Monday, November 23, 2009

Here’s to Communism!

A while ago we blogged about the bizarre usages of the term ‘socialism’ in North America. But in an attempt to be fair, we have to say they are not the only ones. Today’s blog comes from the Indian state of Kerala, where we find an equally fudged notion of, this time, ‘communism’, albeit in a slightly different way.

Kerala, back in 1957, was the first ever state in the world to freely and democratically elect, yes, a communist government. The communists have been in power there for most of the time ever since. On closer examination though, it is not really communist: Kerala, by and large, still is basically part of capitalist and free market system, most notably with private property of the means of production. So this is the slight misnomer then, it’s more a government strongly committed to social-democratic policies.

This said, however, it is fairly impressive to see the track record of those ‘communists’. Kerala is a success story, ‘the most socially advanced state in India’ according to Nobel Laureate Amartya Sen. Land reform, infrastructure investment, good health care and education systems have put Kerala at the top of most developing countries globally. Its literacy rate of 91% is the highest in the developing world and its life expectancy (73 years) is 10 years higher than the Indian average. Infant mortality rates are a fifth of the entire Indian subcontinent.

So the Kerala story – labels aside – is a success story. And it shows that it is possible to change social and economic conditions with policies which are geared towards the ‘greatest good of the greatest number’, see Chapter 2 in Crane&Matten. In this context it is also illuminating to see that Kerala boasts a vibrant, powerful and active civil society movement. Our readers will recollect that we have an Ethics in Action box on Coca Cola’s fate in Kerala some years ago in Chapter 11 of our book. It was here, where a global protest movement started. And as we are happy to point out, it was here, where some of the most innovative policies of a multinational company with regard to water management were triggered. In some ways, Coca Cola benefitted from the vibrant civil society and NGO scene in Kerala…

All said then, it is no surprise that the ‘communism’ label has deterred investment by corporations and Kerala suffers from it. The only major source of extra business opportunities then is tourism. Crane&Matten are more than happy to hasten to rescue here…


  1. Interesting post. The communists are also making a comeback in Germany (PDS--die Linke). They had a strong showing in the recent German elections.
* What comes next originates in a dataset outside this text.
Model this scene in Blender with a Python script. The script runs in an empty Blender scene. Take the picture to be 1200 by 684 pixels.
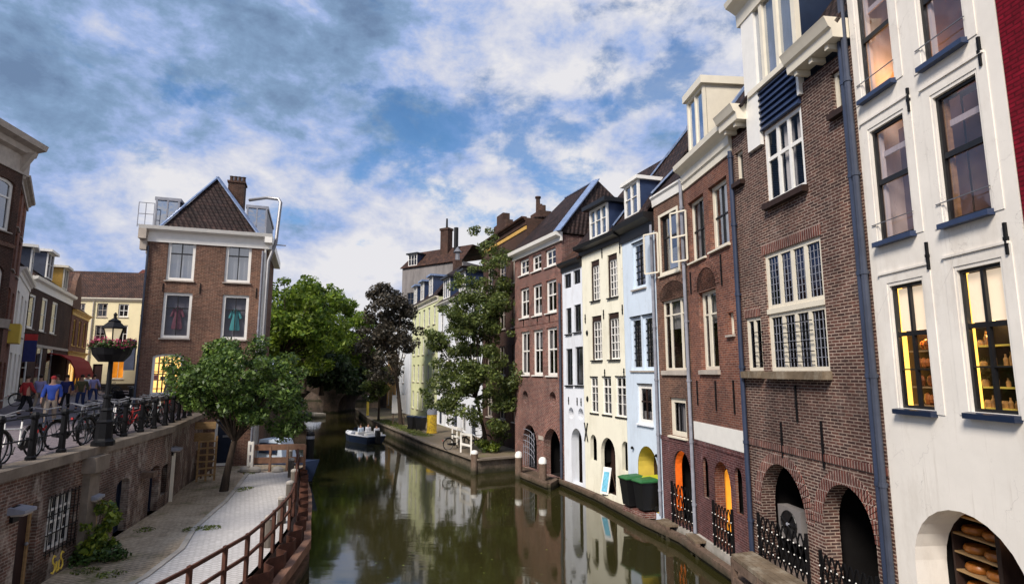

    Building a society with more concern for the common good is certainly desireable. I just don't know how this idea can get a foothold the West. Maybe the Germans will lead the way?

  2. Sandra van der LingenNovember 24, 2009 at 8:02 AM

    Hi, something you need to add to the Kerala story is that they are socially advanced state partly because of the hugh number of overseas workers from the state who send their pay checks every months to their families in Kerala. I don't know the exact amount of additional financial inflow but it's considerable. Other states in India don't have this advantage.

  3. The socio-economic success of Kerala can be attributed to a great extent to teh early 'communists', who were essentially Indian National Congress people who embraced Marxist and Leninist ideologies. That is, they are not classical communists. At the same time, today's problems with Kerala, particularly in the economic development sphere is also the 'Communists". While rest of the states in India are moving ahead, Kerala either stands still or moves backwards.

    And, true, had there been no overseas workers to pump money into the state, it would have been in a sorry state today. 'KERALA COMMUNISM' CAN NOT BE ATTRIBUTED TO THE ECONOMIC STATUS OF KERALA.